Is $\langle x_{1}\cdots x_{n}-1 \rangle$ a prime ideal in $\mathbb{C}[x_{1},\dots, x_{n}]$?

Question

I've heard from Google that the algebraic torus, the zero locus of $x_{1}\cdots x_{n}-1=0$, is an affine variety, which means $x_{1}\cdots x_{n}-1$ is an irreducible polynomial, which means $\langle x_{1}\cdots x_{n}-1 \rangle$ is a prime. But I still don't know how I can prove that it is prime ideal. Could anyone give me a hint for approaching this?

Answer 1

Here is a hint (and if you cannot complete it I may come back and do so):

1. If you are not satisfied with $z_1-1$ is irreducible for induction first step, prove that $z_1z_2-1$ is irreducible
2. The induction hypothesis is that for $k\ge 1$ we assume that $z_1\cdots z_k -1$ is irreducible
3. Consider now $f=z_1\cdots z_{k+1}-1$ and assume, by contradiction, that $f=gh$ and $g,h\not\in\mathbb C$.
4. Without loss of generality we can assume that $g(z_1,\dots,z_k,1)=1$, you can then show (use the induction hypothesis) that $$g(z_1,z_2,\dots,z_{k-1},1,z_{k+1})=g(z_1,\dots,1,z_k,z_{k+1})=\dots=g(1,z_2,\dots,z_k)=1$$
5. Can you now show that $g$ is $1$?

Answer 2

Here is a slick way to deal with things that doesn't require any computation. We want to show that the ideal $I := \langle X_{1}X_{2}\cdots X_{n} - 1 \rangle$ is a prime ideal of $\mathbb{C}[X_{1}, \ldots, X_{n}]$. Instead, put $R = \mathbb{C}[X_{1}, \ldots, X_{n-1}]$, and let $f(X_{1}, \ldots, X_{n-1}) = X_{1}\cdots X_{n-1} \in R$. Via the isomorphism $R[X_{n}] \cong \mathbb{C}[X_{1}, \ldots, X_{n}]$, we can then view the ideal $I$ as $\langle fX_{n} - 1 \rangle$ in $R[X_{n}]$.

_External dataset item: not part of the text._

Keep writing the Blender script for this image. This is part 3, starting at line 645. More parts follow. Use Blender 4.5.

Now, it is well-known that for any commutative ring $A$ and any element $f \in A$, the localization $A_{f}$ is isomorphic to $A[X]/\langle fX - 1 \rangle$. (One way to see this is that both rings satisfy the universal property of localization at the multiplicative subset $S = \{1, f, f^{2}, \ldots\}$; this is done here. Another beautiful, explicit approach is given here.) Hence, we have that $\mathbb{C}[X_{1}, \ldots, X_{n}]/I \cong R[X_{n}]/\langle fX_{n}-1\rangle \cong R_{f}$. Since $R$ is a domain, any nonzero localization of $R$ is also a domain, whence $I$ is prime, as desired.

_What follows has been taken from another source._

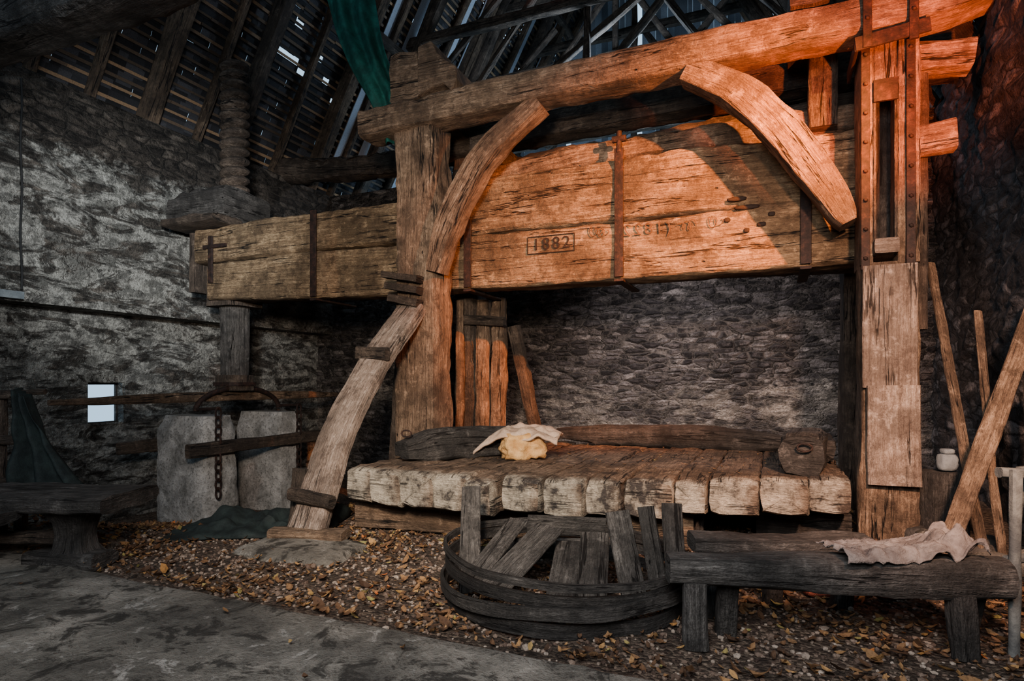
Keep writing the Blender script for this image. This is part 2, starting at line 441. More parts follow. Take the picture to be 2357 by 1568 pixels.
# ------------------------------------------------------------------ walls (press frame coordinates)
def rwall(name, plane, c, r0, r1, z0, z1, mat, thick, sgn, holes=(), step=.07, amp=.05):
    V, F = [], []; n = int((r1-r0)/step); m = int((z1-z0)/step)
    def P(t, z, off):
        return (c+off*sgn, t, z) if plane == 'a' else (t, c+off*sgn, z)
    idx = {}
    for j in range(m+1):
        for i in range(n+1):
            t = r0+(r1-r0)*i/n; z = z0+(z1-z0)*j/m
            d = noise.noise(Vector((t*.8, z*.8, c)))*amp+noise.noise(Vector((t*3.5, z*8, c)))*amp*.6
            idx[i, j] = len(V); V.append(P(t, z, d))
    for j in range(m):
        for i in range(n):
            t = r0+(r1-r0)*(i+.5)/n; z = z0+(z1-z0)*(j+.5)/m
            if any(h[0] < t < h[1] and h[2] < z < h[3] for h in holes): continue
            F.append((idx[i, j], idx[i+1, j], idx[i+1, j+1], idx[i, j+1]))
    def q(*pts):
        b = len(V); V.extend(pts); F.append(tuple(range(b, b+len(pts))))
    T = -thick
    zs = sorted({z0, z1, *[h[2] for h in holes], *[h[3] for h in holes]}); ts = sorted({r0, r1, *[h[0] for h in holes], *[h[1] for h in holes]})
    for z_a, z_b in zip(zs, zs[1:]):
        for t_a, t_b in zip(ts, ts[1:]):
            if any(h[0] <= t_a and t_b <= h[1] and h[2] <= z_a and z_b <= h[3] for h in holes): continue
            q(P(t_a, z_a, T), P(t_b, z_a, T), P(t_b, z_b, T), P(t_a, z_b, T))
    o = .03
    for z in (z0, z1): q(P(r0, z, 0), P(r1, z, 0), P(r1, z, T), P(r0, z, T))
    for t in (r0, r1): q(P(t, z0, 0), P(t, z1, 0), P(t, z1, T), P(t, z0, T))
    for h in holes:
        for z in (h[2], h[3]): q(P(h[0], z, o), P(h[1], z, o), P(h[1], z, T), P(h[0], z, T))
        for t in (h[0], h[1]): q(P(t, h[2], o), P(t, h[3], o), P(t, h[3], T), P(t, h[2], T))
    return mkobj(name, V, F, M[mat], smooth=True, angle=80, mw=FR)
WIN = (-.43, .16, .82, 1.50)
gl = group('wall_left', L(-11.2, 0, 0))
o1 = rwall('lower_course', 'a', -10.9, -9.2, 5.2, -1.2, 2.62, 'wl', .22, 1, holes=[WIN])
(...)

Incidentally, thinking about the geometry of this variety (at least the closed points) naturally leads one to this approach, I think. If we think about the points of this variety as solutions $(a_{1}, \ldots, a_{n}) \in \mathbb{C}^{n}$ to the equation $x_{1}\cdots x_{n} = 1$, then it is clear that this is equivalent to requiring that $a_{1} \cdots a_{n-1} \in \mathbb{C}^{\times}$, and $a_{n} = \frac{1}{a_{1}\cdots a_{n-1}}$.